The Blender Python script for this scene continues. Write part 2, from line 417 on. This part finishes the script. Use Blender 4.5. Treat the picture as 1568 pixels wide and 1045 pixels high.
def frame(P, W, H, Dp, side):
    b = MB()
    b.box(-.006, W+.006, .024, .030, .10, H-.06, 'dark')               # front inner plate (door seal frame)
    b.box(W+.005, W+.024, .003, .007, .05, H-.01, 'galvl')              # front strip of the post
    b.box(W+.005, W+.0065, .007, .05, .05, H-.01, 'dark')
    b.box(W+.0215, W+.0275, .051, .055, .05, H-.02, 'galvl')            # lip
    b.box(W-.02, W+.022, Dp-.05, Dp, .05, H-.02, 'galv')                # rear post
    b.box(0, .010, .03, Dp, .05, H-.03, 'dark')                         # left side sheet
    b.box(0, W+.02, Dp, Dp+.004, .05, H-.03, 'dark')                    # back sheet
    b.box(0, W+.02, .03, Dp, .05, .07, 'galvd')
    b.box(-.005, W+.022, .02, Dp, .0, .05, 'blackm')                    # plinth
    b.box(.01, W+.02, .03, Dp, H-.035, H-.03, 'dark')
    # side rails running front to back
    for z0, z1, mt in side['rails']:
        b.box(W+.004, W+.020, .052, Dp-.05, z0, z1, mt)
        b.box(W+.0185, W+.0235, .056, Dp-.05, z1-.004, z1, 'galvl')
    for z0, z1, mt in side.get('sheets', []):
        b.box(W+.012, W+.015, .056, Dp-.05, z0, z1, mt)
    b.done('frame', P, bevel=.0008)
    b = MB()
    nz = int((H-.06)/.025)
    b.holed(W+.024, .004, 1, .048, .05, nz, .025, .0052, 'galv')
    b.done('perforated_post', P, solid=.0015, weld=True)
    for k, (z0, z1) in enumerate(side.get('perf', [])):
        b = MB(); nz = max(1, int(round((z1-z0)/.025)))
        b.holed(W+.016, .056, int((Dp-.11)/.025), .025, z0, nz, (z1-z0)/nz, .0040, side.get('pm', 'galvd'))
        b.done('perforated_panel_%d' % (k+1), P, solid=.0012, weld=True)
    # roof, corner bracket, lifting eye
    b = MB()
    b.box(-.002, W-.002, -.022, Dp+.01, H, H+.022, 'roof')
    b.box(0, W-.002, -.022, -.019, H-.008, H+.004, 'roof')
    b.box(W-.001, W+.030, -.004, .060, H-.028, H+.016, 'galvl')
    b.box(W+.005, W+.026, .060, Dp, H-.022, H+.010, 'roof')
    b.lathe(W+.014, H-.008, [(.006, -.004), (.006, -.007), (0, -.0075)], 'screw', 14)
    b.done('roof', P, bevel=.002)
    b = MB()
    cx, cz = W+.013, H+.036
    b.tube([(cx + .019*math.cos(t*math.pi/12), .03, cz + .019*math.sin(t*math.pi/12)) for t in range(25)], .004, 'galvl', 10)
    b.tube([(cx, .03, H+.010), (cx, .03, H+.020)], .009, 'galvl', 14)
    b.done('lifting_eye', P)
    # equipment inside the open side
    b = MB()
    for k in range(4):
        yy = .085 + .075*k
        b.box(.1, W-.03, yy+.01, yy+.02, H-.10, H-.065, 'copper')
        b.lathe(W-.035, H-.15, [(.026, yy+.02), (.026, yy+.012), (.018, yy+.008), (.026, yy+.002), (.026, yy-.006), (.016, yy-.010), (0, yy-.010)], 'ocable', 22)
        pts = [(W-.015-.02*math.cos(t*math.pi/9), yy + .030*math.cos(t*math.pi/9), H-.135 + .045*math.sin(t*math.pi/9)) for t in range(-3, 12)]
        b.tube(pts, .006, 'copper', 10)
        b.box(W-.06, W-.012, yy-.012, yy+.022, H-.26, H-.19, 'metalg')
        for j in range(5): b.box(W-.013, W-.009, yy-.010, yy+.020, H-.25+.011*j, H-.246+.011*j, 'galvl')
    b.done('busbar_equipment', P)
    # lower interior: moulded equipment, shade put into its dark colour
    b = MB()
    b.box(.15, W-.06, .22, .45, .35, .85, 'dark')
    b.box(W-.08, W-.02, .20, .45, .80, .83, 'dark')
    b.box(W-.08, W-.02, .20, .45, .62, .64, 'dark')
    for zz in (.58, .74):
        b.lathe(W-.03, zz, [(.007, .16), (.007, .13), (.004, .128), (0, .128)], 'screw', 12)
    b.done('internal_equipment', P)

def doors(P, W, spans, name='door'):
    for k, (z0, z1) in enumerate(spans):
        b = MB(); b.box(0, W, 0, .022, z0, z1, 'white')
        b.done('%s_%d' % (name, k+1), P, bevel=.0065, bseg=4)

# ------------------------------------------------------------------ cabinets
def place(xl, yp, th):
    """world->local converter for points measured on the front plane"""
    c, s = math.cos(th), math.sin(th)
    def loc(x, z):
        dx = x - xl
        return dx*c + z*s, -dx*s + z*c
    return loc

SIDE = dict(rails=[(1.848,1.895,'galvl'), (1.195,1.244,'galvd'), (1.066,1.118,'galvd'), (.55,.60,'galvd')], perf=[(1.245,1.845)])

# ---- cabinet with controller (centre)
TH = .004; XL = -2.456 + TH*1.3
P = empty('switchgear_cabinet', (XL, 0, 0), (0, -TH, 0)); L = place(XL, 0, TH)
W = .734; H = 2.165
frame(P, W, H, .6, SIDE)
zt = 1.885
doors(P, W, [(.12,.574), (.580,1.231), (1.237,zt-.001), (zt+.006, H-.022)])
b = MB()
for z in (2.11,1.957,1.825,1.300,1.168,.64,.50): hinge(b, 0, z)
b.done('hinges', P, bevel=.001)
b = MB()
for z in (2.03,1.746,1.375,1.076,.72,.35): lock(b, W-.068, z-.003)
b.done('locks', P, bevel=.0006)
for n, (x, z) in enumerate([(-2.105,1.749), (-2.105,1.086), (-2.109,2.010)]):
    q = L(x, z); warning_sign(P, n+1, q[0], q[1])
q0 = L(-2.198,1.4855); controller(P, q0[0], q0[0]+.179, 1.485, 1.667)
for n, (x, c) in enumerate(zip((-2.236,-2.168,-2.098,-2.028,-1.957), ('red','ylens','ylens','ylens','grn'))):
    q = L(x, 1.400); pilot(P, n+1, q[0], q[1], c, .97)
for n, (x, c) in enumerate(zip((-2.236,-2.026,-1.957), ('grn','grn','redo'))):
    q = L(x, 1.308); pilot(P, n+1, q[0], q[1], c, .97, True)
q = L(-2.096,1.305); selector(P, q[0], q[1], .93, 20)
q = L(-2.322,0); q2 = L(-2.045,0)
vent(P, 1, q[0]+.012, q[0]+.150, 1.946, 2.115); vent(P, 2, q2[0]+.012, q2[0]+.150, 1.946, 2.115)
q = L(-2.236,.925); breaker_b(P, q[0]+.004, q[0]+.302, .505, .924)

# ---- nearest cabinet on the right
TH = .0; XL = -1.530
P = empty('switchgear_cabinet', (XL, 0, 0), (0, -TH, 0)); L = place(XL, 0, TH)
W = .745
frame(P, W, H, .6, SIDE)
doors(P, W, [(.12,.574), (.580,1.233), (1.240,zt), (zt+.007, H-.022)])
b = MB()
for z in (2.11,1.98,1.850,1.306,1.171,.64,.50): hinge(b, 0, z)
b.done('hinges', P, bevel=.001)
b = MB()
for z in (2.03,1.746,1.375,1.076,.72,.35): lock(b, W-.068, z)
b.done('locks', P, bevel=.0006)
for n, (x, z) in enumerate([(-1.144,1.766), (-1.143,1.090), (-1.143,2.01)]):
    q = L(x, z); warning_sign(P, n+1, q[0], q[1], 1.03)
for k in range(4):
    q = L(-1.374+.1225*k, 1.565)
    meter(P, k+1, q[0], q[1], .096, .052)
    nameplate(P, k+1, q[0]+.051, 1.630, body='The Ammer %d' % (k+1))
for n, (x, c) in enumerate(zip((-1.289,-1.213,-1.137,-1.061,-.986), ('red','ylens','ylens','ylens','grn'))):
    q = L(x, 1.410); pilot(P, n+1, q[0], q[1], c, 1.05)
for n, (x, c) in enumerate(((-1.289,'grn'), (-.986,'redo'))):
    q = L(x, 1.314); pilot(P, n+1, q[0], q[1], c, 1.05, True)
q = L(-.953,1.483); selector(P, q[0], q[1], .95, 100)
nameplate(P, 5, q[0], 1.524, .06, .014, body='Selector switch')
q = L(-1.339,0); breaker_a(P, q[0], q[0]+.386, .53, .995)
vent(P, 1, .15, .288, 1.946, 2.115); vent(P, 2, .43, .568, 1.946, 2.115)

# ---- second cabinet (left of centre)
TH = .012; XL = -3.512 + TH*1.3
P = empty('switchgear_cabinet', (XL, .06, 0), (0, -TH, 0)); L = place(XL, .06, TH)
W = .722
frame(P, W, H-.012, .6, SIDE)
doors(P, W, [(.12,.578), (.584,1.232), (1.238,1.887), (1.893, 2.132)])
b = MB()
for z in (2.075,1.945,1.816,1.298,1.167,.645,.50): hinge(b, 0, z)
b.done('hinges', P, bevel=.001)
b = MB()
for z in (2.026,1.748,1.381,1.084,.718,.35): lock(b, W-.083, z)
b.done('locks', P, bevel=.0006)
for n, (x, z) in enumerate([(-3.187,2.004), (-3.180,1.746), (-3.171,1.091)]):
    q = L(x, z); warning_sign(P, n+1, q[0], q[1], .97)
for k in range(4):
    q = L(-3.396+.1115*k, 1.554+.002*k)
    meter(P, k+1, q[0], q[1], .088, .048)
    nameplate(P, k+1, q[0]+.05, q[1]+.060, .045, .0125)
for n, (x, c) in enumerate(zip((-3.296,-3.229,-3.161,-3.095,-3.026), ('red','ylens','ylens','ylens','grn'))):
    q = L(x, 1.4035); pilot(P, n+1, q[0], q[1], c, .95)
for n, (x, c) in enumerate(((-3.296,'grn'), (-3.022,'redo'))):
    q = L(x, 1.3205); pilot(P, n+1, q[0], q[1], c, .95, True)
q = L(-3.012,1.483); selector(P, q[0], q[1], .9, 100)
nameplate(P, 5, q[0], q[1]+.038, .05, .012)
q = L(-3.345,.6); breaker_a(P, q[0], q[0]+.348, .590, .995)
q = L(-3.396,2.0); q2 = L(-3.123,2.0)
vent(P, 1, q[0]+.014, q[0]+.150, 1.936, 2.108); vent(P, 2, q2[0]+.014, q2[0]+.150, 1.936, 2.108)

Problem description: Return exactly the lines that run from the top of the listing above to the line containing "b = MB(); nz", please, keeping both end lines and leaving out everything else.

Reply:
The Blender Python script for this scene continues. Write part 2, from line 417 on. This part finishes the script. Use Blender 4.5. Treat the picture as 1568 pixels wide and 1045 pixels high.
def frame(P, W, H, Dp, side):
    b = MB()
    b.box(-.006, W+.006, .024, .030, .10, H-.06, 'dark')               # front inner plate (door seal frame)
    b.box(W+.005, W+.024, .003, .007, .05, H-.01, 'galvl')              # front strip of the post
    b.box(W+.005, W+.0065, .007, .05, .05, H-.01, 'dark')
    b.box(W+.0215, W+.0275, .051, .055, .05, H-.02, 'galvl')            # lip
    b.box(W-.02, W+.022, Dp-.05, Dp, .05, H-.02, 'galv')                # rear post
    b.box(0, .010, .03, Dp, .05, H-.03, 'dark')                         # left side sheet
    b.box(0, W+.02, Dp, Dp+.004, .05, H-.03, 'dark')                    # back sheet
    b.box(0, W+.02, .03, Dp, .05, .07, 'galvd')
    b.box(-.005, W+.022, .02, Dp, .0, .05, 'blackm')                    # plinth
    b.box(.01, W+.02, .03, Dp, H-.035, H-.03, 'dark')
    # side rails running front to back
    for z0, z1, mt in side['rails']:
        b.box(W+.004, W+.020, .052, Dp-.05, z0, z1, mt)
        b.box(W+.0185, W+.0235, .056, Dp-.05, z1-.004, z1, 'galvl')
    for z0, z1, mt in side.get('sheets', []):
        b.box(W+.012, W+.015, .056, Dp-.05, z0, z1, mt)
    b.done('frame', P, bevel=.0008)
    b = MB()
    nz = int((H-.06)/.025)
    b.holed(W+.024, .004, 1, .048, .05, nz, .025, .0052, 'galv')
    b.done('perforated_post', P, solid=.0015, weld=True)
    for k, (z0, z1) in enumerate(side.get('perf', [])):
        b = MB(); nz = max(1, int(round((z1-z0)/.025)))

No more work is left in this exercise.